Livent Inc.'s auditors at Deloitte & Touche ignored "red flags" of fraud and were negligent in their reviews of the company's financial statements, a Toronto court heard Monday.

A long-delayed $450-million lawsuit against Deloitte began Monday, 15 years after the live theatre company collapsed amid allegations of fraud. The lawsuit was filed against the audit firm by Livent's special receiver on behalf of the company's creditors and shareholders.

Livent lawyer Peter Howard told Ontario Superior Court Justice Arthur Gans that auditors knew they had been lied to on a number of occasions by management at Livent, and therefore should have been far more suspicious and probing when reviewing the company's books and approving key business transactions.

"There were plenty of red flags to indicate the potential for a fraudulent manipulation," Mr. Howard said in his opening remarks at the trial.

Mr. Howard said the people working on the audit at Deloitte changed frequently and failed to pass along information about known "risks" of relying on statements of information from company founders Garth Drabinsky and Myron Gottlieb.

Mr. Drabinsky and Mr. Gottlieb were found guilty in 2009 of orchestrating a fraud that saw Livent's financial statements misstated every quarter from 1993 to 1998. They were sentenced to five years and four years in prison respectively, but have since been released on bail.

Livent alleges Deloitte & Touche's errors on its audit began when Livent's predecessor was founded in 1989 and expanded "exponentially" after the company became publicly traded in 1993, Mr. Howard said.

"If you add to what they knew what they ought to have known, they couldn't sign a clean (audit) opinion," Mr. Howard argued.

He said the trial will hear that one of Deloitte's audit partners complained internally in 1998 that he had been lied to three times by Livent officials and even suggested Deloitte should quit the audit.

But that audit partner did not know of other problems and other lies from earlier years, Mr. Howard said. He said such knowledge might have made him far more suspicious and led to a deeper review of Livent's books.

"There was no continuity in terms of the partners and the senior managers over the years," Mr. Howard said. "In the last five years there were at least four and possibly five separate engagement partners."

Deloitte had an internal handbook with standards for documenting and sharing information about known risks related to an audit file, "and we will say they were all breached," he added.

Mr. Howard concluded his opening remarks Monday and Deloitte lawyer John Lorn McDougall is expected to make his opening comments on Wednesday or Thursday.
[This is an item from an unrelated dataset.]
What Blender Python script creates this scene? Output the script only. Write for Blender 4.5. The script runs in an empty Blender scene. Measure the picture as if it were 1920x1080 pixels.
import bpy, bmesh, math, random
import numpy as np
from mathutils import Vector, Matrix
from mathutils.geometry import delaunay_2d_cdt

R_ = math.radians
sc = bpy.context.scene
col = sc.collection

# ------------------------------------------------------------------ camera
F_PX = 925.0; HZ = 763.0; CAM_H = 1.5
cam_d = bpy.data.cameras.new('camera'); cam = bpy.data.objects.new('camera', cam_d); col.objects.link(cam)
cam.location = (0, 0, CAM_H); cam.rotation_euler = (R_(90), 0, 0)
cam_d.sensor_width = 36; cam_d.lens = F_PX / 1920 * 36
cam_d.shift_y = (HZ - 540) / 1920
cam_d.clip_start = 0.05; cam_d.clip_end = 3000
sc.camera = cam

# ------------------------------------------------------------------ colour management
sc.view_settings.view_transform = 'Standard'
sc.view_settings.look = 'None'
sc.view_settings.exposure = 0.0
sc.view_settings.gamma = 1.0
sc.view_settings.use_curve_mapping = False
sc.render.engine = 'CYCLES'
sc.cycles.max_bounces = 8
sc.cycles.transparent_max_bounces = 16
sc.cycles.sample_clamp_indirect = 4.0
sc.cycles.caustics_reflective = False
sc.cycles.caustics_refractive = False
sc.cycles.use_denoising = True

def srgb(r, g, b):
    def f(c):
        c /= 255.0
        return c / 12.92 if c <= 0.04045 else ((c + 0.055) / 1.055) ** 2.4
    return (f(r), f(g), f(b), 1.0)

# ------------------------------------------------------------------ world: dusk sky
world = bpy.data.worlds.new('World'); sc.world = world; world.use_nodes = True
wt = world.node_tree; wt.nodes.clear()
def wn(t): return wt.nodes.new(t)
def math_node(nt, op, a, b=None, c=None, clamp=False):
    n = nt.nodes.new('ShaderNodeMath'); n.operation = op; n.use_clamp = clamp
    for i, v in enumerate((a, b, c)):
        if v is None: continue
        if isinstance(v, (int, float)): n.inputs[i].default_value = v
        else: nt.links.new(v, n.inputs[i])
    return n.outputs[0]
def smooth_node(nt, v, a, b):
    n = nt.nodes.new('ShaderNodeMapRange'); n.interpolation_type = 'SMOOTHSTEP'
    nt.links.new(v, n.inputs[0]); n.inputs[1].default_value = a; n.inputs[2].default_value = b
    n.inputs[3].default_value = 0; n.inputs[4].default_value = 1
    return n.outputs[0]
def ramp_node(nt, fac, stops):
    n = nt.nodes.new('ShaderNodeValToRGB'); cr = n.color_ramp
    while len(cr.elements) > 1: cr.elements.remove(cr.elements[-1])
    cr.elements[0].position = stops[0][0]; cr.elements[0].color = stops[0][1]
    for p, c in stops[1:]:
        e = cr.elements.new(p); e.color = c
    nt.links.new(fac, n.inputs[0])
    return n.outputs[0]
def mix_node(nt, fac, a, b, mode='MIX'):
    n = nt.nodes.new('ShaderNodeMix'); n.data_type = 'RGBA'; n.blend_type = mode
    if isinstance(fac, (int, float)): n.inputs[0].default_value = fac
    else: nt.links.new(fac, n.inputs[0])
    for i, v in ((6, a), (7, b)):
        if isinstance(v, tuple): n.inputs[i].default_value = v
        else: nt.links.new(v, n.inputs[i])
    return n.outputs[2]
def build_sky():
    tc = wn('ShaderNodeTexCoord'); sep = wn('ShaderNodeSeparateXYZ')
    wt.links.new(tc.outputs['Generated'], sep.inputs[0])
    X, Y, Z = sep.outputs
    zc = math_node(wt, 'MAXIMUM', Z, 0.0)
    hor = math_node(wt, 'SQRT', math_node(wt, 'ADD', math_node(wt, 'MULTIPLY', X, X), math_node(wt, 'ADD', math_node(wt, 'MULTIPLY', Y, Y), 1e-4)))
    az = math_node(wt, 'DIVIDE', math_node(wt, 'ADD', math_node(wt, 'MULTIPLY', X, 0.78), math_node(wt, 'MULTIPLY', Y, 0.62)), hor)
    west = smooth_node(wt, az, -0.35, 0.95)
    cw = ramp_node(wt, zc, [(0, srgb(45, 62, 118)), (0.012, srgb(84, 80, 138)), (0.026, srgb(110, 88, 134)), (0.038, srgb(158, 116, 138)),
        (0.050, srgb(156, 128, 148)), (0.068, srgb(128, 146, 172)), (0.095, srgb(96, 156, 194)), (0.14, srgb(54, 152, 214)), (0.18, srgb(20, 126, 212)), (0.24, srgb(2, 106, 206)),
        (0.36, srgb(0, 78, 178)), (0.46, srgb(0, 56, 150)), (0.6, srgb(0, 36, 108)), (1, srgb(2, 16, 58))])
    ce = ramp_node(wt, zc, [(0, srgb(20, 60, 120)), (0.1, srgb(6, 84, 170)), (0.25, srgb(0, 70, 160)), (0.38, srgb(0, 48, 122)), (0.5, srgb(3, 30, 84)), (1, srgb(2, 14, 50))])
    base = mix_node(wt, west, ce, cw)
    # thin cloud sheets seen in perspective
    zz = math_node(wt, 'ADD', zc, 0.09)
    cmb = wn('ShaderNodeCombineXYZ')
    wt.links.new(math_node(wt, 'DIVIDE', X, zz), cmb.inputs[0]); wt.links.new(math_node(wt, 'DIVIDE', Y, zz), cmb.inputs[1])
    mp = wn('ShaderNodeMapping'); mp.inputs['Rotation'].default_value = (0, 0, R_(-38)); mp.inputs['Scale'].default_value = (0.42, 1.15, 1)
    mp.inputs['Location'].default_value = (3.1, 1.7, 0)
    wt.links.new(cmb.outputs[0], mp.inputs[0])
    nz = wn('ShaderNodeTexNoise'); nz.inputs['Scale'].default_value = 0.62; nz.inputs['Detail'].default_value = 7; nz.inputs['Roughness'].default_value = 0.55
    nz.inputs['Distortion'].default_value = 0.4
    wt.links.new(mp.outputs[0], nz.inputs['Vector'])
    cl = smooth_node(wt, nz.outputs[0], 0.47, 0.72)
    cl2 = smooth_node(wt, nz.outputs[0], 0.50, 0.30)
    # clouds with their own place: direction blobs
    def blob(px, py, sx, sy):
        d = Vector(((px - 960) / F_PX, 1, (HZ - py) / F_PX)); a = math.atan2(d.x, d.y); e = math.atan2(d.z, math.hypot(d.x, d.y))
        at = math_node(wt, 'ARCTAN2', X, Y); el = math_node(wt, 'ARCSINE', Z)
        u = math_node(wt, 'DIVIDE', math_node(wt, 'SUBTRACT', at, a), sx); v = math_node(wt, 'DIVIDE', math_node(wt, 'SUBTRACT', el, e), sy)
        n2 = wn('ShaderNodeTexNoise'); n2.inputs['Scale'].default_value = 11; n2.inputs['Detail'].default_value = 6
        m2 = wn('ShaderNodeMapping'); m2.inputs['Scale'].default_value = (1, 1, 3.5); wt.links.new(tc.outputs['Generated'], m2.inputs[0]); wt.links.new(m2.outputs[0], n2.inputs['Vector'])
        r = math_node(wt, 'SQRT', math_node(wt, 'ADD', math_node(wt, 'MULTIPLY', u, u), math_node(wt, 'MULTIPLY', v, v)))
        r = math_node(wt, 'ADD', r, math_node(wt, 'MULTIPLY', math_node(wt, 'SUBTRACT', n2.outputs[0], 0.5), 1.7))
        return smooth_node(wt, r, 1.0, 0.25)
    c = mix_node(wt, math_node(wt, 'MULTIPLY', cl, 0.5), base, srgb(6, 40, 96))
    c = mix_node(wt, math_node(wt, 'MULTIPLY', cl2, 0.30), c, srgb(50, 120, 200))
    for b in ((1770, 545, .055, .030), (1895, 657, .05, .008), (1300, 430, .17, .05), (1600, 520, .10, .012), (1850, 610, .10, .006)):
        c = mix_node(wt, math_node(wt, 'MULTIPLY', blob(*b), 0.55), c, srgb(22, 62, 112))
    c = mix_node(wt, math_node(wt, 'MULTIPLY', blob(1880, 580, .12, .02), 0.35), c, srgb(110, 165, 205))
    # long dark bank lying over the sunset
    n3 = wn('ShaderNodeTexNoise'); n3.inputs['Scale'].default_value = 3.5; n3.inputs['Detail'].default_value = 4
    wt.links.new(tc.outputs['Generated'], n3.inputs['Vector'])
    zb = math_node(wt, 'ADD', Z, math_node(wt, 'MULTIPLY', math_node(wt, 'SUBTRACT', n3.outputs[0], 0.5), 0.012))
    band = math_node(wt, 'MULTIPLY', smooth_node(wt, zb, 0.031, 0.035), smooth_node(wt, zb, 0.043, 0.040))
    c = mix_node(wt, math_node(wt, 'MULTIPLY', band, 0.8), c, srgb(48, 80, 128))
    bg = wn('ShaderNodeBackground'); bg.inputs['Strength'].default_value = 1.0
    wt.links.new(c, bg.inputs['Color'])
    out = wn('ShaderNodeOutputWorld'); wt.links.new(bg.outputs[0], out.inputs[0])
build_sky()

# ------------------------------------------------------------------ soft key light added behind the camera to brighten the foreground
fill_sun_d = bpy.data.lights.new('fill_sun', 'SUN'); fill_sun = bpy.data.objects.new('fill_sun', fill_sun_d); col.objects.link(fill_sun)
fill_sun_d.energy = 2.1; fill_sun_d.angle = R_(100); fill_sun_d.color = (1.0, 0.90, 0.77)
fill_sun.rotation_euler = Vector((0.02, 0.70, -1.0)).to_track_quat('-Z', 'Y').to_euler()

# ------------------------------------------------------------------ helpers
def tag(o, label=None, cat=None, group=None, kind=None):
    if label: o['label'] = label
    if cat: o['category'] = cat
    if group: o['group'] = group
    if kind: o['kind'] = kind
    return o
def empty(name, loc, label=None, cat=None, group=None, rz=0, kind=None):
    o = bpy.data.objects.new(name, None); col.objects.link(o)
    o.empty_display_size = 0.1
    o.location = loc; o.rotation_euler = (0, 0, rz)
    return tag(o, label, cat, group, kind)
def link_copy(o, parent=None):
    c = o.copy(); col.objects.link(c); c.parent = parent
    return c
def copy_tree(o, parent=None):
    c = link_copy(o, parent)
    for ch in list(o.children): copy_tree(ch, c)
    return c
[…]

In a written copy of his opening statement filed with the court, Mr. McDougall argues Livent has no authority to launch a lawsuit against Deloitte because Livent was responsible for committing the fraud through its most senior executives.

"This case is about a corporation that purposely deceived its auditor in order to perpetrate a fraud, and which is now suing the auditor for not seeing through its lies and deception," he said.

The audit work done by the firm met professional standards in place in the 1990s, and could not have detected a fraud that so many people were trying to hide, including multiple levels of Livent managers, Mr. McDougall said.

He said Livent also has no authority to sue on behalf of creditors and shareholders for their losses, saying such a claim goes against basic principles of corporate law. Livent itself also cannot claim losses, Deloitte adds, because the company was assisted and not harmed by the auditor's inability to detect its fraud.

The lawsuit will be closely watched in business circles because there has been legal uncertainty about when – if ever – auditors can be held responsible for failing to detect an accounting fraud at a public company.

Shareholders in Canada have faced difficulties suing auditors since a 1997 Supreme Court of Canada decision set out narrow parameters for a successful lawsuit.